### Data section
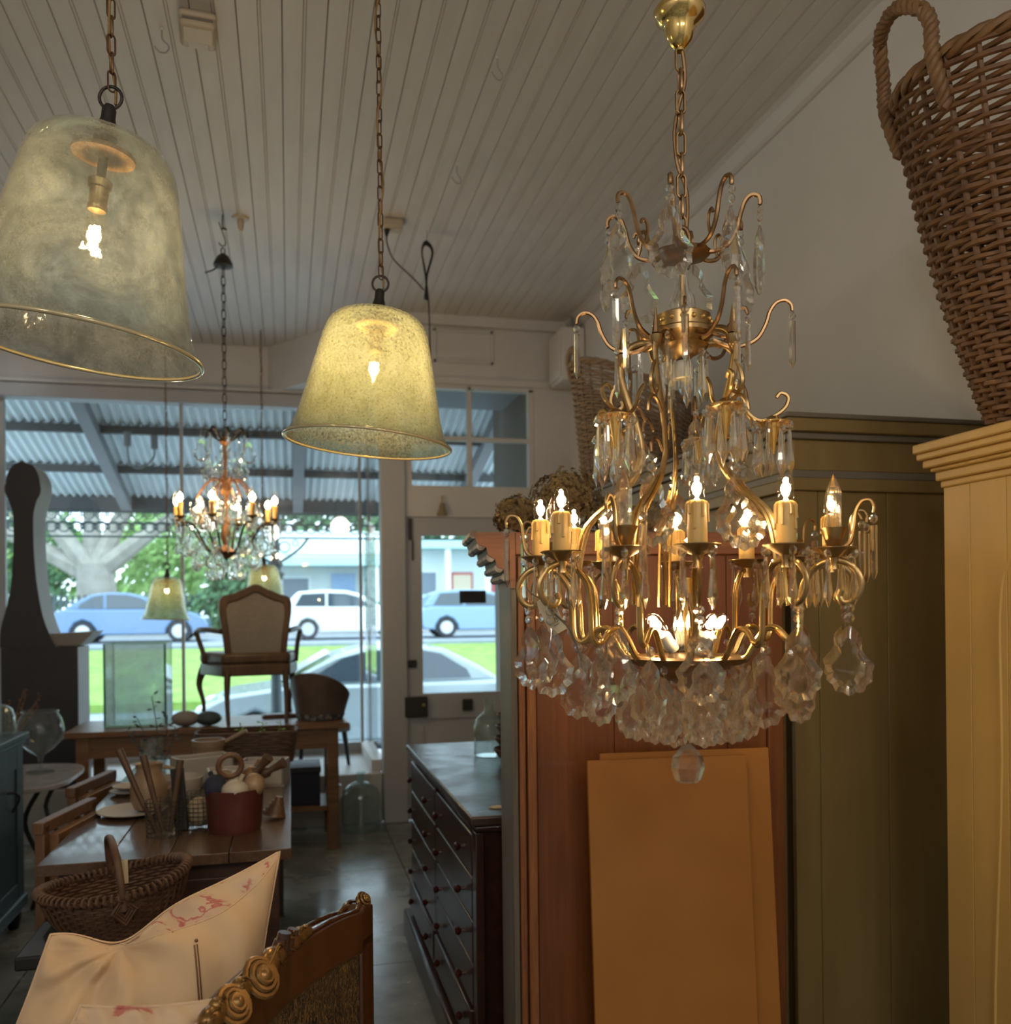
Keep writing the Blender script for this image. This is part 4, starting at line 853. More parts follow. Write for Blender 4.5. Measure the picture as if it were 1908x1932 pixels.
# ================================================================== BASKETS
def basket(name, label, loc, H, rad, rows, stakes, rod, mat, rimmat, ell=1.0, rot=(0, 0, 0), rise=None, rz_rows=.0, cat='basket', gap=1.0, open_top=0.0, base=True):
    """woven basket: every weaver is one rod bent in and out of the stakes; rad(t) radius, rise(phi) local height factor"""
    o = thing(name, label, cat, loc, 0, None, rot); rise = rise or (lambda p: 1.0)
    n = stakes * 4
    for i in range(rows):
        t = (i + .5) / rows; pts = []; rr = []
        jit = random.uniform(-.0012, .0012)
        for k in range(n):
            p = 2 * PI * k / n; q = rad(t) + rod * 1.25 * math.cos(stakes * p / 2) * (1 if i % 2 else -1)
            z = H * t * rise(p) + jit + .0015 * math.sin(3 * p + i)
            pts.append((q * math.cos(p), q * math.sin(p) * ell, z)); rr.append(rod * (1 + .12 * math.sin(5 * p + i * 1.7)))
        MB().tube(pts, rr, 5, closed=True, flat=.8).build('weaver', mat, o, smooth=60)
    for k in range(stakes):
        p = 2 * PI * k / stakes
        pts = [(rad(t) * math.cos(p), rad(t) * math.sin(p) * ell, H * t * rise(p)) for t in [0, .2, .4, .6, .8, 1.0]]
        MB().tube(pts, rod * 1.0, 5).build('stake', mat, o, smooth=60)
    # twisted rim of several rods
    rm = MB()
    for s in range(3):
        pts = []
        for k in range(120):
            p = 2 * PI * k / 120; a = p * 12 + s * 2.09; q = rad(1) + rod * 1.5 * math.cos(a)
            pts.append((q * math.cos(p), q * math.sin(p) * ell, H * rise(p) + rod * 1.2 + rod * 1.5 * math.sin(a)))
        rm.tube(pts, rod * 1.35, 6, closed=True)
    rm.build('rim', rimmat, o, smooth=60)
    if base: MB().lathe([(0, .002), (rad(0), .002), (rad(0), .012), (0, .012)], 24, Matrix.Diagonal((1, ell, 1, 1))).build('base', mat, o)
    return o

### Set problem
Using the data above, print every line exactly, omitting pictures.

### Answer to the exercise
Keep writing the Blender script for this image. This is part 4, starting at line 853. More parts follow. Write for Blender 4.5. Measure the picture as if it were 1908x1932 pixels.
# ================================================================== BASKETS
def basket(name, label, loc, H, rad, rows, stakes, rod, mat, rimmat, ell=1.0, rot=(0, 0, 0), rise=None, rz_rows=.0, cat='basket', gap=1.0, open_top=0.0, base=True):
    """woven basket: every weaver is one rod bent in and out of the stakes; rad(t) radius, rise(phi) local height factor"""
    o = thing(name, label, cat, loc, 0, None, rot); rise = rise or (lambda p: 1.0)
    n = stakes * 4
    for i in range(rows):
        t = (i + .5) / rows; pts = []; rr = []
        jit = random.uniform(-.0012, .0012)
        for k in range(n):
            p = 2 * PI * k / n; q = rad(t) + rod * 1.25 * math.cos(stakes * p / 2) * (1 if i % 2 else -1)
            z = H * t * rise(p) + jit + .0015 * math.sin(3 * p + i)
            pts.append((q * math.cos(p), q * math.sin(p) * ell, z)); rr.append(rod * (1 + .12 * math.sin(5 * p + i * 1.7)))
        MB().tube(pts, rr, 5, closed=True, flat=.8).build('weaver', mat, o, smooth=60)
    for k in range(stakes):
        p = 2 * PI * k / stakes
        pts = [(rad(t) * math.cos(p), rad(t) * math.sin(p) * ell, H * t * rise(p)) for t in [0, .2, .4, .6, .8, 1.0]]
        MB().tube(pts, rod * 1.0, 5).build('stake', mat, o, smooth=60)
    # twisted rim of several rods
    rm = MB()
    for s in range(3):
        pts = []
        for k in range(120):
            p = 2 * PI * k / 120; a = p * 12 + s * 2.09; q = rad(1) + rod * 1.5 * math.cos(a)
            pts.append((q * math.cos(p), q * math.sin(p) * ell, H * rise(p) + rod * 1.2 + rod * 1.5 * math.sin(a)))
        rm.tube(pts, rod * 1.35, 6, closed=True)
    rm.build('rim', rimmat, o, smooth=60)
    if base: MB().lathe([(0, .002), (rad(0), .002), (rad(0), .012), (0, .012)], 24, Matrix.Diagonal((1, ell, 1, 1))).build('base', mat, o)
    return o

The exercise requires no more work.